Just as my social media profiles bluntly assert, I am an individual aged 24 coming from Romania, I am very much into books and cultural products in general, like to travel a lot, but most importantly for networks and their critical mass and even for me when trying to position myself on a map of professional and personal evolution, I am a graduate student, a social scientist-to-be.
Generally, I am ambitious and self-motivated to do things well and to outperform myself, to learn fast and faster. I have always been in the top 5% of my class, but mostly as a result of conformity and self-discipline. I always, unconsciously, knew I have to get somewhere. Which is why I tend to compare myself with who I was at a certain point in my past and with others in order to keep a record of where I am on the road to …? And that precisely is my dilemma: on the road to what?
After obtaining a BA in Communication and PR I started to analyze what I had been doing those years and what was it that I wanted to do next. Once you graduate from university, people expect you to jump right into the market. It turned out the field simply did not suit me, for reasons it would take too long to enumerate here. I figured a large part of my problem would be solved if I could just find what I really liked. So I decided, based on my extra-curricular activity, the fact that I was always being recruited by professors to work on projects, as well as based on the role models I have that I want to be a researcher, preferably an academic one, in political science. I learned how to analyze and integrate social data, I went to conferences, got in touch with scientific communities, wrote a nice MA thesis, but to be able to, for example, find out the calculus of voting, it takes decades and you risk of ending up being mediocre. Anyway, embarking on that means I would have to get a PhD, start writing seriously and most importantly, publish! But like probably most things in life, I find out this is damn hard. Especially if your standard for achievement is so high not even your professors meet it. So go find other models and an educational system that can push you where you think you want to be pushed. But that means calculating chances of getting in a prestigious university, competing with other people who in your mind are much brighter than you, and leaving behind other intimate aspirations. That is where I am now, attempting to make a decision: either being nothing but a professional with all my engines on and what I call home – the people I love, my hobbies and a comfortable life in which I perform little less than expected.

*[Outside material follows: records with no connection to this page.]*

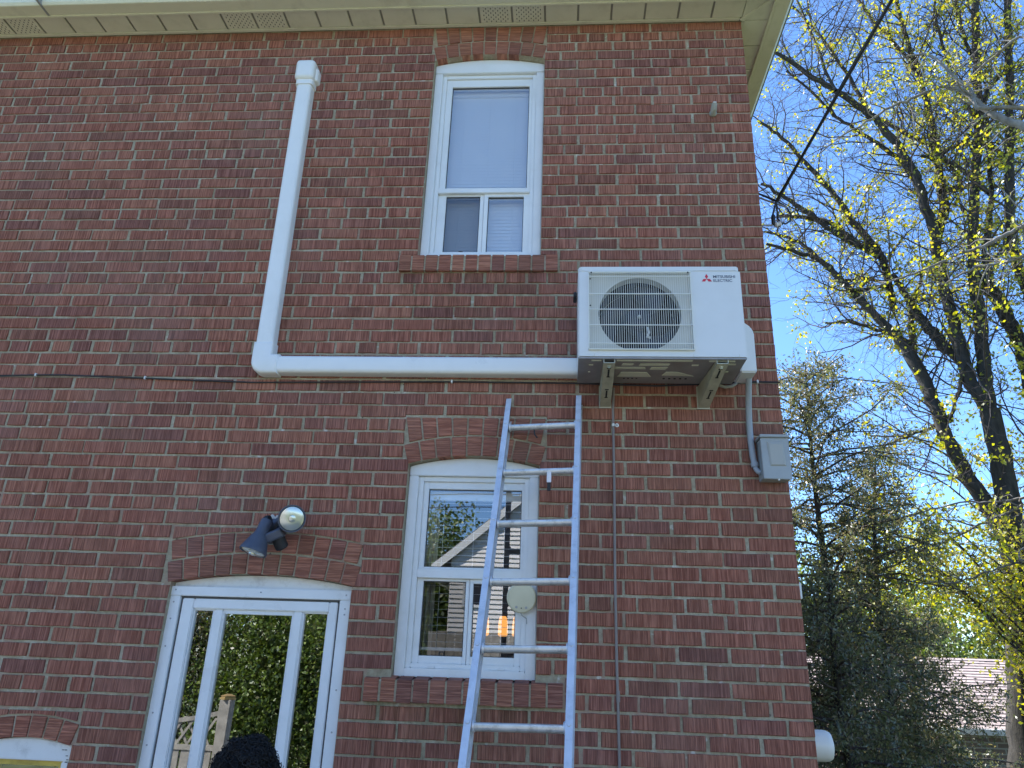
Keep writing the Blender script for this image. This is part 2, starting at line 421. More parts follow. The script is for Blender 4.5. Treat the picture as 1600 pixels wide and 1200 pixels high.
# ---------------------------------------------------------------- mesh helpers
class MB:
    """Collects vertices and faces, then links them as one mesh object."""
    def __init__(self):
        self.v, self.f = [], []
    def add(self, vs_, fs_):
        o = len(self.v)
        self.v += [tuple(p) for p in vs_]
        self.f += [tuple(o + i for i in f) for f in fs_]
        return self
    def box(self, x0, x1, y0, y1, z0, z1):
        return self.add([(x0, y0, z0), (x1, y0, z0), (x1, y1, z0), (x0, y1, z0), (x0, y0, z1), (x1, y0, z1), (x1, y1, z1), (x0, y1, z1)],
                        [(0, 1, 5, 4), (1, 2, 6, 5), (2, 3, 7, 6), (3, 0, 4, 7), (4, 5, 6, 7), (3, 2, 1, 0)])
    def prism(self, poly, y0, y1):
        """poly: list of (x, z), extruded along y."""
        n = len(poly)
        vs_ = [(x, y0, z) for x, z in poly] + [(x, y1, z) for x, z in poly]
        fs_ = [tuple(range(n)), tuple(range(2 * n - 1, n - 1, -1))] + [(i, i + n, (i + 1) % n + n, (i + 1) % n) for i in range(n)]
        return self.add(vs_, fs_)
    def extrude(self, poly, a, b, axis):
        """poly in the two other axes (cyclic order), extruded along axis 'x','y','z' from a to b."""
        n = len(poly)
        def mk(p, t):
            return {'x': (t, p[0], p[1]), 'y': (p[0], t, p[1]), 'z': (p[0], p[1], t)}[axis]
        vs_ = [mk(p, a) for p in poly] + [mk(p, b) for p in poly]
        fs_ = [tuple(range(n)), tuple(range(2 * n - 1, n - 1, -1))] + [(i, i + n, (i + 1) % n + n, (i + 1) % n) for i in range(n)]
        return self.add(vs_, fs_)
    def tube(self, pts, rad, n=8, caps=True):
        pts = [Vector(p) for p in pts]
        k = len(pts)
        if not hasattr(rad, '__len__'):
            rad = [rad] * k
        vs_, fs_ = [], []
        prev = None
        for i, p in enumerate(pts):
            d = (pts[min(i + 1, k - 1)] - pts[max(i - 1, 0)])
            d = d.normalized() if d.length > 1e-9 else Vector((0, 0, 1))
            if prev is None:
                a = Vector((0, 0, 1)) if abs(d.z) < 0.9 else Vector((1, 0, 0))
                u = d.cross(a).normalized()
            else:
                u = (prev - d * prev.dot(d)).normalized()
            prev = u
            w = d.cross(u)
            for j in range(n):
                t = 2 * math.pi * j / n
                vs_.append(p + (u * math.cos(t) + w * math.sin(t)) * rad[i])
        for i in range(k - 1):
            for j in range(n):
                fs_.append((i * n + j, i * n + (j + 1) % n, (i + 1) * n + (j + 1) % n, (i + 1) * n + j))
        if caps:
            fs_.append(tuple(range(n - 1, -1, -1)))
            fs_.append(tuple((k - 1) * n + j for j in range(n)))
        return self.add(vs_, fs_)
    def lathe(self, prof, origin, axis, n=20, caps=True):
        """prof: list of (radius, distance along axis)."""
        ax = Vector(axis).normalized()
        a = Vector((0, 0, 1)) if abs(ax.z) < 0.9 else Vector((1, 0, 0))
        u = ax.cross(a).normalized(); w = ax.cross(u)
        o = Vector(origin)
        vs_, fs_ = [], []
        for r_, t_ in prof:
            for j in range(n):
                th = 2 * math.pi * j / n
                vs_.append(o + ax * t_ + (u * math.cos(th) + w * math.sin(th)) * r_)
        for i in range(len(prof) - 1):
            for j in range(n):
                fs_.append((i * n + j, i * n + (j + 1) % n, (i + 1) * n + (j + 1) % n, (i + 1) * n + j))
        if caps:
            fs_.append(tuple(range(n - 1, -1, -1)))
            fs_.append(tuple((len(prof) - 1) * n + j for j in range(n)))
        return self.add(vs_, fs_)
    def rbox(self, x0, x1, y0, y1, z0, z1, r=0.01, k=3):
        """box whose front (y0) edges and corners in the xz plane are rounded."""
        def outline(ins):
            o = []
            for cx, cz, s in ((x1 - r, z1 - r, 0), (x0 + r, z1 - r, 1), (x0 + r, z0 + r, 2), (x1 - r, z0 + r, 3)):
                for i in range(k + 1):
                    t = math.pi / 2 * (s + i / k)
                    o.append((cx + (r - ins) * math.cos(t), cz + (r - ins) * math.sin(t)))
            return o
        n = 4 * (k + 1)
        lay = [(y1, 0.0), (y0 + r, 0.0)] + [(y0 + r - r * math.sin(math.pi / 2 * i / k), r - r * math.cos(math.pi / 2 * i / k)) for i in range(1, k + 1)]
        vs_, fs_ = [], []
        for y, ins in lay:
            ins = min(ins, r * 0.98)
            vs_ += [(x, y, z) for x, z in outline(ins)]
        for i in range(len(lay) - 1):
            for j in range(n):
                fs_.append((i * n + j, i * n + (j + 1) % n, (i + 1) * n + (j + 1) % n, (i + 1) * n + j))
        fs_.append(tuple(range(n - 1, -1, -1)))
        fs_.append(tuple((len(lay) - 1) * n + j for j in range(n)))
        return self.add(vs_, fs_)
    def mesh(self, name, mat, smooth=False):
        me = bpy.data.meshes.new(name)
        me.from_pydata(self.v, [], self.f)
        if len(self.f) > 1:                       # a lone pane keeps the facing it was drawn with
            bm = bmesh.new(); bm.from_mesh(me)
            bmesh.ops.recalc_face_normals(bm, faces=bm.faces)
            bm.to_mesh(me); bm.free()
        if smooth:
            for p in me.polygons:
                p.use_smooth = True
            try:
                me.set_sharp_from_angle(angle=R(38))
            except Exception:
                pass
        me.materials.append(MATS[mat])
        return me
    def build(self, name, mat, parent=None, smooth=False, bevel=0.0):
        me = self.mesh(name, mat, smooth)
        if bevel:
            bm = bmesh.new(); bm.from_mesh(me)
            bmesh.ops.bevel(bm, geom=list(bm.edges), offset=bevel, segments=2, affect='EDGES', clamp_overlap=True)
            bm.to_mesh(me); bm.free()
        return link(name, me, parent)

def link(name, me, parent=None):
    o = bpy.data.objects.new(name, me)
    col.objects.link(o)
    if parent is not None:
        o.parent = parent
    return o

def tag(o, label=None, cat=None, group=None, kind=None):
    if label: o['label'] = label
    if cat: o['category'] = cat
    if group: o['group'] = group
    if kind: o['kind'] = kind
    return o

def empty(name, loc=(0, 0, 0)):
    o = bpy.data.objects.new(name, None)
    o.empty_display_size = 0.1
    col.objects.link(o)
    return o

def np_mesh(name, V, F, mat, smooth=False):
    """V (n,3) float array, F (m,k) int array with k = 3 or 4."""
    V = np.asarray(V, np.float32); F = np.asarray(F, np.int32)
    me = bpy.data.meshes.new(name)
    me.vertices.add(len(V)); me.vertices.foreach_set('co', V.ravel())
    k = F.shape[1]
    me.loops.add(F.size); me.loops.foreach_set('vertex_index', F.ravel())
    me.polygons.add(len(F))
    me.polygons.foreach_set('loop_start', np.arange(0, F.size, k, dtype=np.int32))
    if smooth:
        me.polygons.foreach_set('use_smooth', np.ones(len(F), bool))
    me.update(calc_edges=True)
    me.materials.append(MATS[mat])
    return me

# ================================================================ GROUND
def ground_height(x, y):
    s = min(1.0, max(0.0, (x - 0.9) / 2.6))
    s = s * s * (3 - 2 * s)
    t = min(1.0, max(0.0, (y + 2.0) / 3.0))
    return -1.25 * s * t

def make_ground():
    xs = [-600, -200, -60, -25, -12, -7, -4, -2, 0, 0.5] + [0.9 + 0.2 * i for i in range(14)] + [4, 6, 9, 14, 25, 60, 200, 600]
    ys = [-600, -200, -60, -25, -12, -7, -4] + [-2 + 0.3 * i for i in range(11)] + [2, 4, 7, 12, 20, 40, 80, 200, 600]
    V = [(x, y, ground_height(x, y)) for y in ys for x in xs]
    n = len(xs)
    F = [(j * n + i, j * n + i + 1, (j + 1) * n + i + 1, (j + 1) * n + i) for j in range(len(ys) - 1) for i in range(n - 1)]
    tag(link('ground', np_mesh('ground', V, F, 'lawn', True)), kind='structure')
make_ground()
def make_bounce_patio():  # unseen paving, added to throw sunlight back up at the wall
    mb = MB()
    r = random.Random(2)
    y = -8.4
    while y < -0.62:
        x = -7.4
        while x < 0.85:
            w = r.choice((0.45, 0.6, 0.75))
            mb.box(x, min(x + w - 0.012, 0.88), y, y + 0.588, -0.02, 0.004 + r.uniform(0, 0.004))
            x += w
        y += 0.6
    tag(tag(mb.build('bounce_patio', 'bounce_stone'), kind='structure'))
make_bounce_patio()

# ================================================================ THE BRICK HOUSE
house = empty('brick_house')
tag(house, 'two-storey red brick house with white windows, storm door and cream soffit', 'house')

WX0, WX1, WY1 = -7.0, 0.0, 8.0          # the front wall is the plane y = 0, its right-hand corner x = 0
COURSE, JOINT, TOP = 0.069, 0.0108, 5.435
REC = 0.0065                            # mortar sits this far behind the brick faces

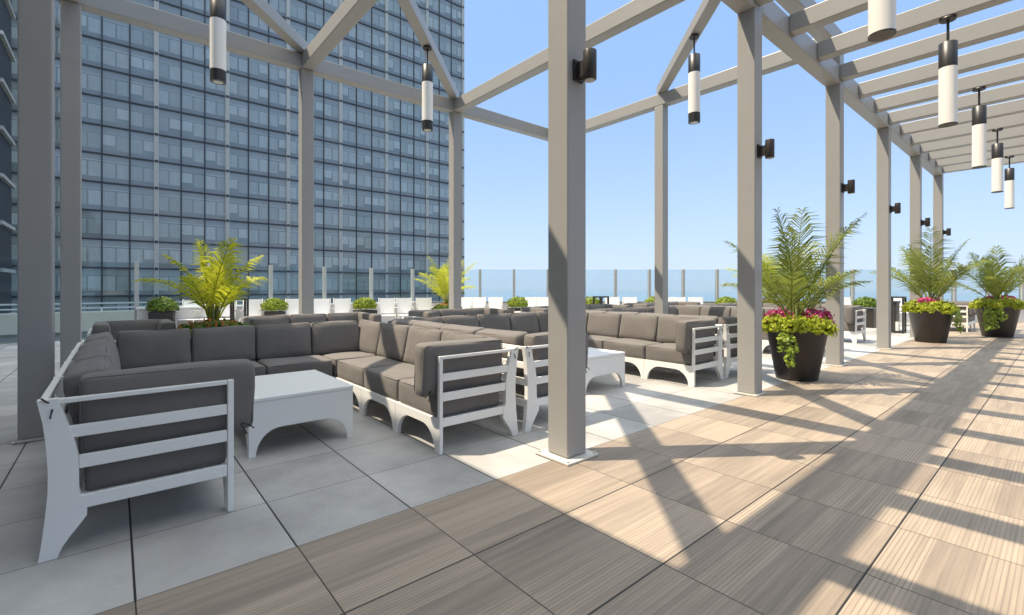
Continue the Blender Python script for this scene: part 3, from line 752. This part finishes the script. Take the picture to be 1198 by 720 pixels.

In the meantime, I try to get around this using intermediate channels – voluntary work, internships – and building other types of experiences and relationships with work. But none of them are long term, so it is still me who has to decide eventually. No matter how adulthood will turn out, I hope my transition will be a worthy one, but as seen through my own eyes and not the lens of a society based on all sorts of criteria – status, money etc. My criteria at present is peacefulness of mind – a satisfactory balance between what I could have done and what I eventually did, with all compromises and regrets involved. Why aiming for that result? Because my mind wanders too much, I feel like I have to factor in all sorts of variables – personal aspirations, family background, societal context, opportunities, skills and experience I already accumulated and would not want to throw off the window for the UNKNOWN… and that for me is the sweetness and sourness of transition. But at a certain point in life what I want is to only keep the sweetness and let go of sourness.
Finally, I think this writing exercise is challenging because it requires introspection. Nonetheless, its effects can be highly rewarding because once you are done with it (the writing, that is, not the rest of it) you feel like you can officially begin to look for wonderful resources to help you learn how to make choices. I am here to do just that.